● To be done: List each line of the data that holds the word "Blender".

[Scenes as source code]
========
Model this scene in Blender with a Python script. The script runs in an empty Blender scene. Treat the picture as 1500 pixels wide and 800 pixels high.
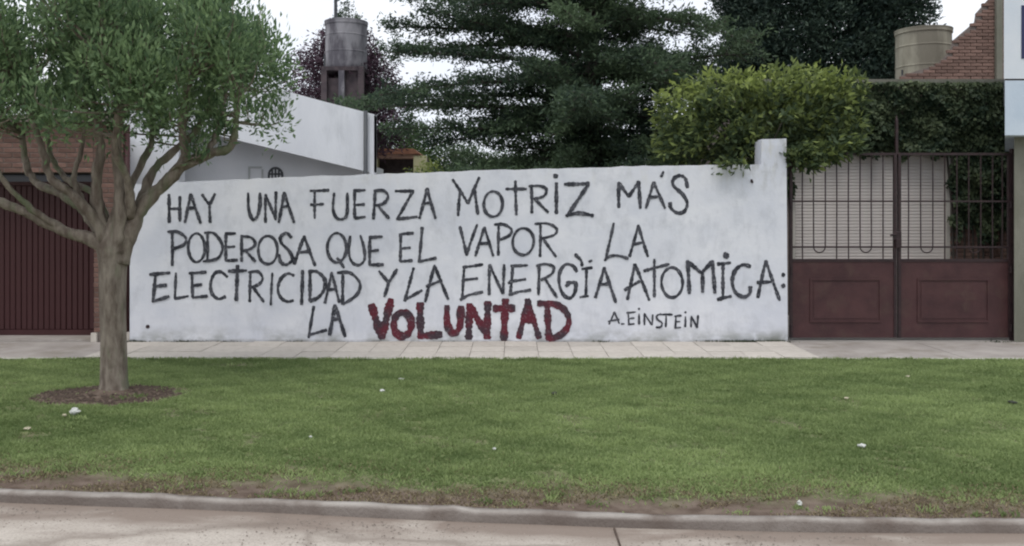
import bpy, bmesh, math, random
import numpy as np
from mathutils import Vector
random.seed(7); rng = np.random.default_rng(11)
sc = bpy.context.scene
col = sc.collection
R = math.radians

# ------------------------------------------------------------------ camera, sky, sun
F, HZ = 1299.0, 313.0            # focal length and horizon row, in photograph pixels
cam_d = bpy.data.cameras.new('camera'); cam = bpy.data.objects.new('camera', cam_d); col.objects.link(cam)
cam.location = (0, 0, 1.6); cam.rotation_euler = (R(90), 0, 0)
cam_d.sensor_width = 36; cam_d.lens = 36*F/1500; cam_d.shift_y = -(400-HZ)/1500
cam_d.clip_end = 1500; sc.camera = cam
sc.view_settings.view_transform = 'Standard'; sc.view_settings.look = 'None'
sc.view_settings.exposure = 0.27; sc.view_settings.gamma = 1
sc.cycles.filter_width = 2.1
sc.cycles.max_bounces = 8; sc.cycles.transparent_max_bounces = 16

SUN_EL, SUN_AZ = 64, 200         # degrees; azimuth clockwise from +Y (behind the camera, a little left)
w = bpy.data.worlds.new('World'); sc.world = w; w.use_nodes = True
nt = w.node_tree; nt.nodes.clear()
N = nt.nodes.new
out = N('ShaderNodeOutputWorld'); bg = N('ShaderNodeBackground'); sky = N('ShaderNodeTexSky')
sky.sky_type = 'NISHITA'; sky.sun_disc = False; sky.sun_elevation = R(SUN_EL); sky.sun_rotation = R(SUN_AZ)
tc = N('ShaderNodeTexCoord'); nz = N('ShaderNodeTexNoise'); nz.inputs['Scale'].default_value = 2.2; nz.inputs['Detail'].default_value = 5
rp = N('ShaderNodeValToRGB')
rp.color_ramp.elements[0].position = 0.3; rp.color_ramp.elements[0].color = (.72, .76, .86, 1)
rp.color_ramp.elements[1].position = 0.7; rp.color_ramp.elements[1].color = (.97, .99, 1.0, 1)
mul = N('ShaderNodeVectorMath'); mul.operation = 'SCALE'; mul.inputs['Scale'].default_value = 10.6
mx = N('ShaderNodeMix'); mx.data_type = 'RGBA'; mx.inputs['Factor'].default_value = 0.93
nt.links.new(tc.outputs['Generated'], nz.inputs['Vector']); nt.links.new(nz.outputs['Fac'], rp.inputs['Fac'])
nt.links.new(rp.outputs['Color'], mul.inputs[0])
nt.links.new(sky.outputs[0], mx.inputs['A']); nt.links.new(mul.outputs[0], mx.inputs['B'])
nt.links.new(mx.outputs['Result'], bg.inputs['Color']); bg.inputs['Strength'].default_value = 0.1
nt.links.new(bg.outputs[0], out.inputs['Surface'])

sd = bpy.data.lights.new('sun', 'SUN'); sd.energy = 1.1; sd.angle = R(30); sd.color = (1, .96, .9)
sun = bpy.data.objects.new('sun', sd); col.objects.link(sun)
az, el = R(SUN_AZ), R(SUN_EL)
dirv = Vector((math.sin(az)*math.cos(el), math.cos(az)*math.cos(el), math.sin(el)))
sun.rotation_euler = dirv.to_track_quat('Z', 'Y').to_euler(); sun.location = (-3, -6, 12)

# ------------------------------------------------------------------ helpers
def X(u, Y): return (u-750)/F*Y
def Z(v, Y): return 1.6-(v-HZ)/F*Y
def P(u, v, Y): return Vector((X(u, Y), Y, Z(v, Y)))

def obj(name, me, mat=None, parent=None, **props):
    o = bpy.data.objects.new(name, me); col.objects.link(o)
    if mat is not None and me is not None and len(me.materials) == 0: me.materials.append(mat)
    if parent is not None: o.parent = parent
    for k, v in props.items(): o[k] = v
    return o
def thing(name, label, cat, loc=(0, 0, 0), group=None):
    o = obj(name, None); o.location = loc; o['label'] = label; o['category'] = cat
    if group: o['group'] = group
    bpy.context.view_layer.update() if False else None
    return o
def child(name, me, mat, parent, loc=None, **props):
    """mesh given in world coordinates; parent sits at its own location, so shift back"""
    o = obj(name, me, mat, parent, **props)
    base = Vector((0, 0, 0)); q = parent
    while q is not None: base += q.location; q = q.parent
    o.location = (Vector(loc) if loc is not None else Vector((0, 0, 0))) - base
    return o
def mesh(name, verts, faces, smooth=False):
    me = bpy.data.meshes.new(name); me.from_pydata([tuple(v) for v in verts], [], faces); me.update()
    if smooth: me.polygons.foreach_set('use_smooth', [True]*len(me.polygons))
    return me
class MB:
    def __init__(s): s.v = []; s.f = []
    def box(s, x0, x1, y0, y1, z0, z1, c=0.0):
        n = len(s.v)
        if c <= 0:
            for z in (z0, z1):
                for x, y in ((x0, y0), (x1, y0), (x1, y1), (x0, y1)): s.v.append((x, y, z))
            for f in ((0, 3, 2, 1), (4, 5, 6, 7), (0, 1, 5, 4), (1, 2, 6, 5), (2, 3, 7, 6), (3, 0, 4, 7)):
                s.f.append([n+i for i in f])
        else:   # chamfered front (-y) edges
            for x, z in ((x0, z0), (x1, z0), (x1, z1), (x0, z1)): s.v.append((x, y1, z))
            for x, z in ((x0, z0), (x1, z0), (x1, z1), (x0, z1)): s.v.append((x, y0+c, z))
            for x, z in ((x0+c, z0+c), (x1-c, z0+c), (x1-c, z1-c), (x0+c, z1-c)): s.v.append((x, y0, z))
            s.f.append([n+i for i in (0, 3, 2, 1)]); s.f.append([n+i for i in (8, 9, 10, 11)])
            for a in range(4):
                b = (a+1) % 4
                s.f.append([n+a, n+b, n+4+b, n+4+a]); s.f.append([n+4+a, n+4+b, n+8+b, n+8+a])
        return s
    def prism(s, pts, y0, y1):      # pts (x,z) outline
        n = len(s.v); k = len(pts)
        for x, z in pts: s.v.append((x, y0, z))
        for x, z in pts: s.v.append((x, y1, z))
        s.f.append(list(range(n, n+k))); s.f.append(list(range(n+2*k-1, n+k-1, -1)))
        for i in range(k):
            j = (i+1) % k; s.f.append([n+j, n+i, n+k+i, n+k+j])
        return s
    def plan(s, pts, z0, z1):       # pts (x,y) outline
        n = len(s.v); k = len(pts)
        for x, y in pts: s.v.append((x, y, z0))
        for x, y in pts: s.v.append((x, y, z1))
        s.f.append(list(range(n+k-1, n-1, -1))); s.f.append(list(range(n+k, n+2*k)))
        for i in range(k):
            j = (i+1) % k; s.f.append([n+i, n+j, n+k+j, n+k+i])
        return s
    def frustum(s, A, ya, B, yb):   # two matching (x,z) outlines
        n = len(s.v); k = len(A)
        for x, z in A: s.v.append((x, ya, z))
        for x, z in B: s.v.append((x, yb, z))
        s.f.append(list(range(n, n+k))); s.f.append(list(range(n+2*k-1, n+k-1, -1)))
        for i in range(k):
            j = (i+1) % k; s.f.append([n+j, n+i, n+k+i, n+k+j])
        return s
    def tube(s, pts, rad, seg=8, flute=0, cap=True):
        pts = [Vector(p) for p in pts]; n0 = len(s.v); k = len(pts)
        t0 = (pts[1]-pts[0]).normalized(); ref = Vector((0, 1, 0)) if abs(t0.y) < .9 else Vector((1, 0, 0))
        for i, p in enumerate(pts):
            t = (pts[min(i+1, k-1)]-pts[max(i-1, 0)]).normalized()
            a = t.cross(ref).normalized(); b = t.cross(a).normalized()
            for j in range(seg):
                th = 2*math.pi*j/seg
                r = rad[i]*(1+flute*math.sin(3*th+i*.15)+flute*.6*math.sin(5*th+1.3-i*.1))
                s.v.append(tuple(p+a*math.cos(th)*r+b*math.sin(th)*r))
        for i in range(k-1):
            for j in range(seg):
                j2 = (j+1) % seg
                s.f.append([n0+i*seg+j, n0+i*seg+j2, n0+(i+1)*seg+j2, n0+(i+1)*seg+j])
        if cap:
            s.f.append([n0+j for j in range(seg)][::-1]); s.f.append([n0+(k-1)*seg+j for j in range(seg)])
        return s
    def lathe(s, prof, cx, cy, seg=32):
        n0 = len(s.v)
        for r, z in prof:
            for j in range(seg):
                th = 2*math.pi*j/seg; s.v.append((cx+r*math.cos(th), cy+r*math.sin(th), z))
        for i in range(len(prof)-1):
            for j in range(seg):
                j2 = (j+1) % seg
                s.f.append([n0+i*seg+j, n0+i*seg+j2, n0+(i+1)*seg+j2, n0+(i+1)*seg+j])
        s.f.append([n0+j for j in range(seg)][::-1]); s.f.append([n0+(len(prof)-1)*seg+j for j in range(seg)])
        return s
    def me(s, name='mesh', smooth=False):
        m = mesh(name, s.v, s.f, smooth)
        bm = bmesh.new(); bm.from_mesh(m); bmesh.ops.recalc_face_normals(bm, faces=bm.faces); bm.to_mesh(m); bm.free()
        return m
def spline(pts, n=6):
    pts = [Vector(p) for p in pts]; o = []
    q = [pts[0]*2-pts[1]]+pts+[pts[-1]*2-pts[-2]]
    for i in range(1, len(q)-2):
        for k in range(n):
            t = k/n; a, b, c, d = q[i-1], q[i], q[i+1], q[i+2]
            o.append(.5*((2*b)+(c-a)*t+(2*a-5*b+4*c-d)*t*t+(3*b-a-3*c+d)*t**3))
    o.append(pts[-1]); return o
def lerp_list(vals, n):
    return list(np.interp(np.linspace(0, len(vals)-1, n), range(len(vals)), vals))

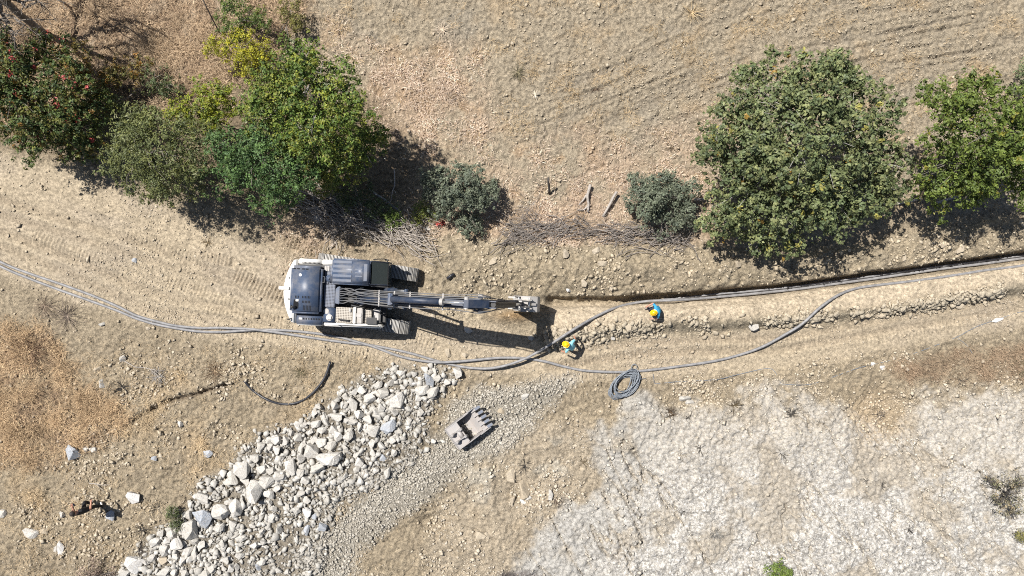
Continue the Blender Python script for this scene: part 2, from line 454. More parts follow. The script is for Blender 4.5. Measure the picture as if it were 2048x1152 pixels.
========
● Written answer:
Model this scene in Blender with a Python script. The script runs in an empty Blender scene. Treat the picture as 1500 pixels wide and 800 pixels high.
Continue the Blender Python script for this scene: part 2, from line 454. More parts follow. The script is for Blender 4.5. Measure the picture as if it were 2048x1152 pixels.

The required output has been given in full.